Sí, hay muchas estrellas que ni siquiera dan luz y sin embargo tienen mucha capacidad mediática y suficiente vulgaridad en su prosa para comunicarse con un mundo igual de vulgar. Yo me considero un lector clásico que sigue buscando lo clásico en la literatura, y en la contemporánea sí lo encuentro; por ejemplo, para mí la gran novela de la narcoviolencia en México es poco violenta, pero es muy dura, y es la de Luis Jorge Boone, quien sin tanta sangre te hace sentir el peso de la violencia. Pero la gente como lo que quiere son balazos y policías y sangre, comprendo que no tengan la misma sensibilidad para entenderlo. Es evidente que a las librerías les pasa lo mismo que a la comida: hay mucho más hamburguesas y no platos bien hechos. Así como hay fast food, hay fast literatura.

Finalmente, ahora que llevas ya un tiempo viviendo en España, ¿cómo percibes la relación entre la literatura mexicana y el resto de literaturas que se escriben en español?

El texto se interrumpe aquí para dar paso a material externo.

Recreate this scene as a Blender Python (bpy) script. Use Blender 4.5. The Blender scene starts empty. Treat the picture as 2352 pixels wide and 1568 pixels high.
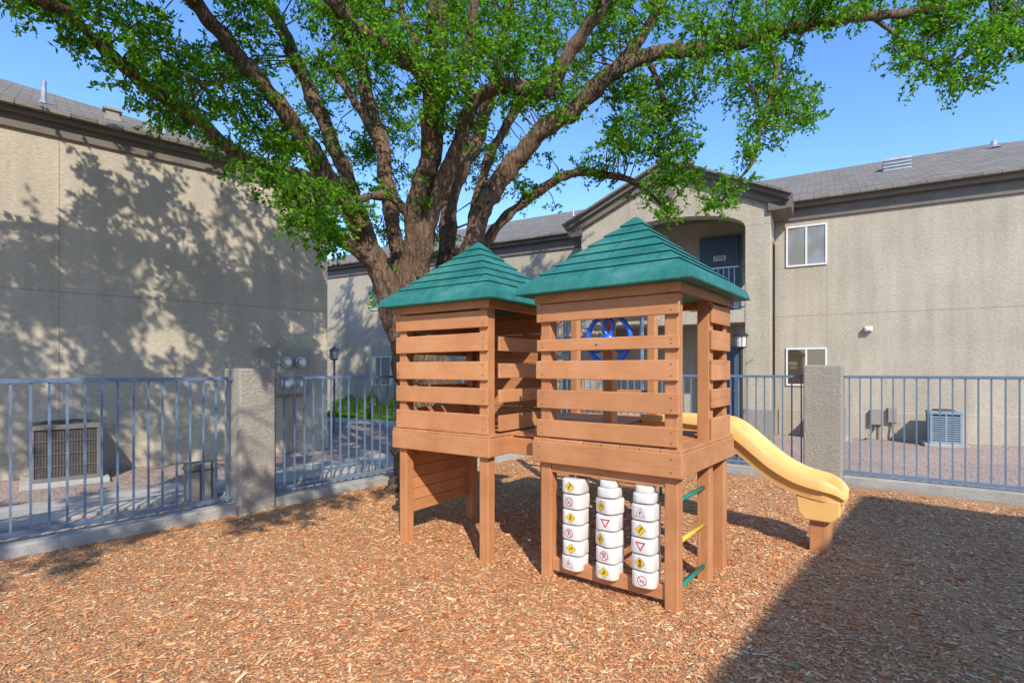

Hay un filtro editorial que estorba mucho el flujo de los libros. Pero también hay un exceso de publicaciones. Se publica tanto que de pronto parece que todo mundo publica y por otro lado que no todo mundo tiene oportunidad. Y es por lo mismo. Cuando veo libros que se publicaban en los años 70, salían con tirajes de hasta 50 mil ejemplares, y ahora, si te va bien, haces 2 mil y luego siguen reediciones de otros 2 mil y así. En España se publican más de 50 mil títulos al año, alrededor de 6 mil al mes. ¿Quién puede absorber tantos libros? Nadie. Y esto hace que el editor haya dejado de ser el filtro, que el editor ya no tenga nombre más que en las pequeñas editoriales. Si hubo un momento en el que los editores protegían a sus autores, ahora la situación es más grave, porque el exceso de publicaciones no deja tiempo para la promoción de los autores más que a nivel local.